Melihat penguasa Turki menyuarakan keprihatinan terhadap nasib muslim Palestina dan meminta umat Islam untuk membela Al-Aqsa, ini ironis, sementara Turki menghalangi tentaranya sendiri untuk menyelamatkan Yerusalem; padahal Turki telah memiliki kekuatan untuk membebaskannya. Atau Salman, yang menyebut diri mereka sebagai penjaga tanah suci tapi mengirim pesawat mereka untuk membom Yaman yang saat ini dilanda kelaparan, Salman cuci tangan untuk membela tempat tersuci ketiga dalam Islam. Atau penguasa Iran, yang mengklaim memerintah sebuah negara yang diperintah oleh undang-undang Islam tapi tidak menggunakan tentaranya untuk membebaskan Al-Quds tapi untuk menopang rezim Assad, yang telah berperang melawan rakyatnya sendiri.

Kebijakan AS kali ini merupakan cermin Amerika yang kriminal, ditambah lagi rusaknya AS sebagai hasil sistem rusak kapitalisme, budaya korup dan peradaban busuk yang memiliki pengaruh besar terhadap negara-negara Muslim dan melakukan hegemoni di dalamnya, dan ironisnya para penguasa di negeri muslim yang pro AS menganggap diri mereka sebagai penguasa yang saling bersaing untuk memberikan pelayanan terbaik kepada Amerika. Menyakitkan saat mengetahui tanah-tanah kaum muslim menjadi arena penindasan penjajah.

Israel maupun Amerika Serikat telah merasakan kemarahan internasional dari kaum Muslimin di seluruh dunia. Tekanan internasional terhadap Perdana Menteri entitas Yahudi, Netanyahu maupun Trump, karena kriminalitas yang telah mengusik keadilan umat manusia yang mendorong mereka untuk berusaha keras dalam membela Al Aqsa.

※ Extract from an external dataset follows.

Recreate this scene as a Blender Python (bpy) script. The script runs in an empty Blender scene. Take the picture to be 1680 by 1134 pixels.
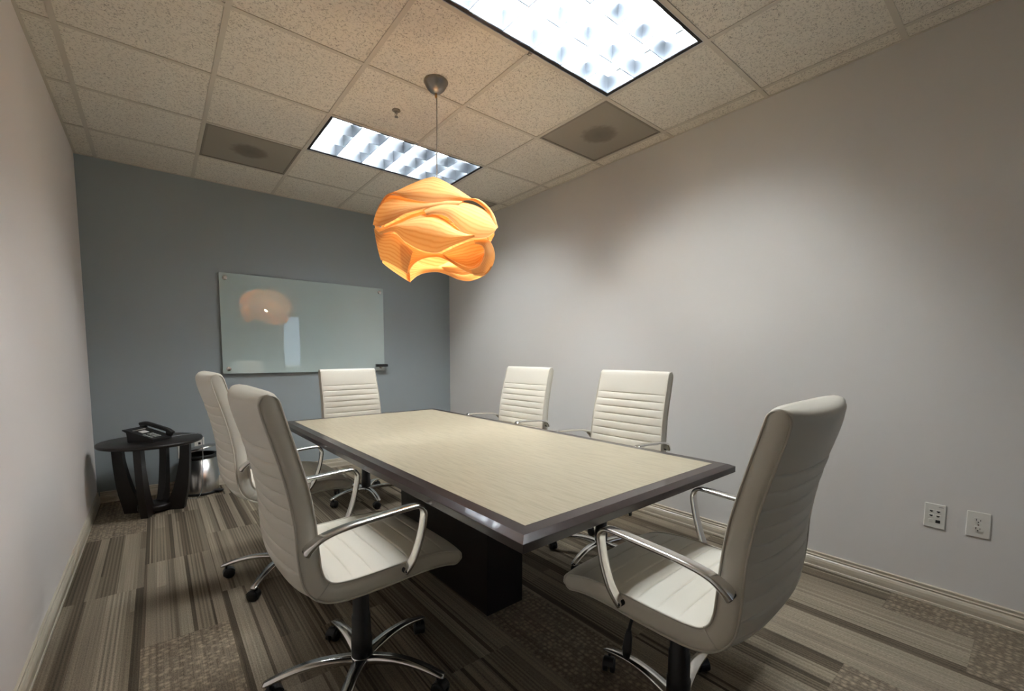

Kami tidak melihat solusi masuk akal, dari pengakuan kedua negara yaitu Israel dan palestina di atas tanah Palestina. Apakah Al-Quds dipersatukan atau dibagi, tidak akan membuat Israel itu sah dalam Islam. Rezim Arab maupun siapapun yang sejalan dengan proyek kolonialis tidak mewakili Islam dan kaum muslim, karena Palestina adalah tanah Islam yang menjadi milik umat Islam.

Lalu apakah kita berharap agar PBB dan masyarakat internasional akan melindungi Al-Aqsa?  Padahal PBB tumpul dan komunitas internasional yang sama yang mendirikan, mendanai dan memperkuat negara ilegal ini, memberikan lampu hijau untuk melukai dan membantai kaum Muslim di Gaza. Mereka diam membangun dinding imajiner agar kejahatan mengerikan Israel tidak diusik oleh perlawanan jihad umat Islam seluruh dunia, bahkan PBB dan komunitas Internasional bisu ketika Israel berulang kali melanggar konvensi dan undang-undang mereka sendiri.

Sekali lagi, seluruh wilayah Palestina, termasuk Al-Quds, bukanlah tanah feodal milik Fatah atau faksi Palestina lainnya, melainkan milik seluruh umat Islam. Sehingga tidak dibenarkan siapapun menjualnya kepada musuh, juga tidak termasuk rezim yang rusak di dunia Muslim yang tunduk kepada tuan Barat mereka. Palestina adalah Tanah Suci sebagaimana dinyatakan oleh Allah dalam Al Qur’an yang mulia dan Sunnah Rasul Mulia saw. Ini adalah tanah Islam sejak era Khalifah Umar bin al Khatab, yang membukanya secara damai dan menetapkan keadilan Islam di atas ini.